We all know how that tragedy played out. But here’s the thing that stands out for me. There were thousands of systems on the space shuttle. Hundreds of safety checks, where responsible staff needed to give a green light and confirm it was safe to launch. There’s a lot that can go wrong, and space is a risky business to start with.
But 24 hours before the launch, in this particular instance, NASA and Morton-Thiokol were arguing over the exact issue that ultimately brought down the shuttle. It wasn’t a general concern about cold. It was a very specific question of “will temperatures this cold cause this specific piece to fail?” Boisjoly felt it could. He had a hunch, but he couldn’t factually make the case at the time. He had a gut feel that there was a problem, but lacked the logic, reasoning and statistical back-up to press his case home.

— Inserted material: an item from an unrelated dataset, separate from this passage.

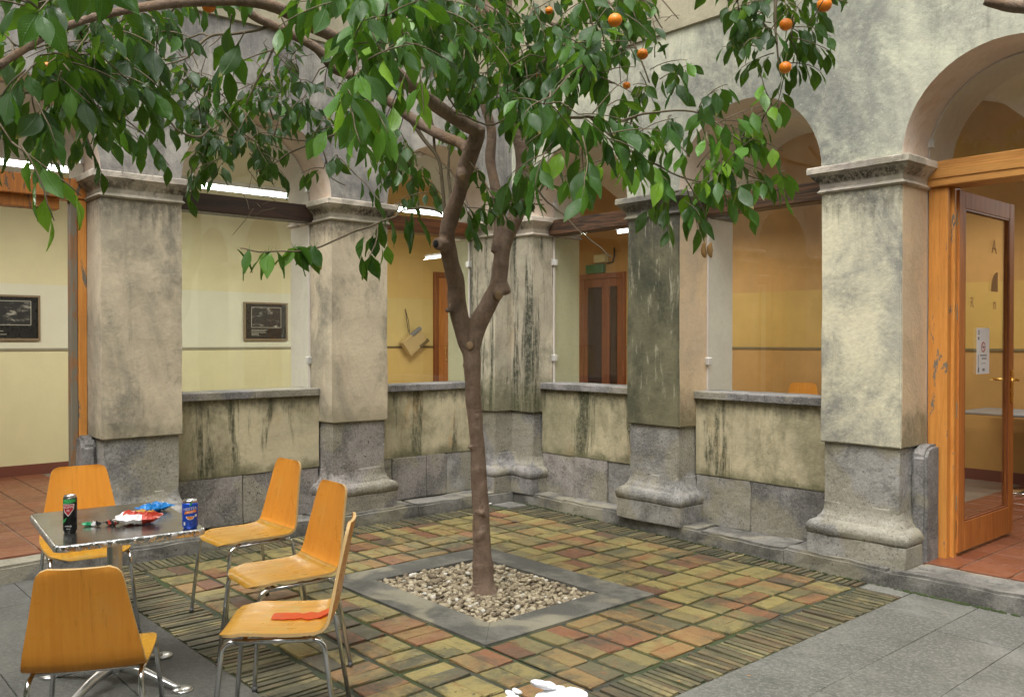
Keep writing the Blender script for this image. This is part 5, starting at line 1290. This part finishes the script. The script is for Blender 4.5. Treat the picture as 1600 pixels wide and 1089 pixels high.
def spray(c, out, n, size, tone, droop=1.0, length=.22, spread=.8):
    """a twig from c heading out, with leaves on both sides hanging from it"""
    out = Vector(out).normalized(); pts = []; p = Vector(c); v = out.copy()
    for i in range(6):
        pts.append(p.copy()); p = p + v * length / 5; v = (v + Vector((R.uniform(-.15, .15), R.uniform(-.15, .15), -.10 * droop))).normalized()
    tw.tube(pts, [.0032, .003, .0028, .0024, .002, .0014], 5)
    for k in range(n):
        t = (k + .6) / n; i = min(4, int(t * 5)); q = pts[i].lerp(pts[i + 1], t * 5 - i)
        ax = (pts[i + 1] - pts[i]).normalized(); sd_ = ax.cross(Vector((0, 0, 1)))
        sd_ = sd_.normalized() if sd_.length > .1 else Vector((1, 0, 0))
        d = sd_ * R.uniform(.3, .9) * spread * (1 if k % 2 else -1) + ax * R.uniform(.2, .7) + Vector((R.uniform(-.25, .25), R.uniform(-.25, .25), -R.uniform(.5, 1.5) * droop))
        s_ = size * R.uniform(.72, 1.12)
        add_leaf(q + d.normalized() * s_ * .16, d, s_, tone + R.uniform(-.22, .20) + (.38 if R.random() < .10 else 0))  # a few leaves get a brighter tone as painted sun specks
def nearest(p):
    return min(SK, key=lambda q: (q[0] - p).length_squared)[0]
def cluster(px, py, rx, ry, D, dr, nspray, nl, size, tone, droop=1.0, sky=False):
    size *= 1.26; nspray = max(1, round(nspray * (.74 if px < 270 else (.85 if 560 < px < 900 and tone < .55 and py < 190 else (.45 if 840 < px < 1200 and py > 150 else .62))))); rx *= .92; ry *= .88
    for i in range(nspray):
        a, r_ = R.uniform(0, 6.283), math.sqrt(R.random())
        c = P(px + rx * r_ * math.cos(a), py - 95 / D * (1.1 if px > 840 and py > 150 else .85) + ry * r_ * math.sin(a), D + R.uniform(-dr, dr))
        nb = nearest(c); v = c - nb
        if v.length < .03: v = Vector((R.uniform(-1, 1), R.uniform(-1, 1), -.2))
        if v.length > .16:                            # carry the spray on a thin twig
            mid = (nb + c) / 2 + Vector((R.uniform(-.03, .03), R.uniform(-.03, .03), .04)); tw.tube([nb, mid, c], [.0045, .0038, .003], 5)
        o = v.normalized() + Vector((R.uniform(-.9, .9), R.uniform(-.9, .9), R.uniform(-.5, .5)))
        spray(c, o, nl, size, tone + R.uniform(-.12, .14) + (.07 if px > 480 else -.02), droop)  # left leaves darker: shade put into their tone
        SK.append((c, .003))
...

Not every decision we make has the same life-or-death consequences as the launch of a space shuttle. We don’t always have lives on the line. We don’t always have the future viability of our organization on the line. Sometimes we do, but not always. But that’s not the point. Our little voice works when the stakes are big, and when they are small. The question isn’t the consequences associated with the decision. The question is whether we’re prepared to listen to the little voice, and give it credence.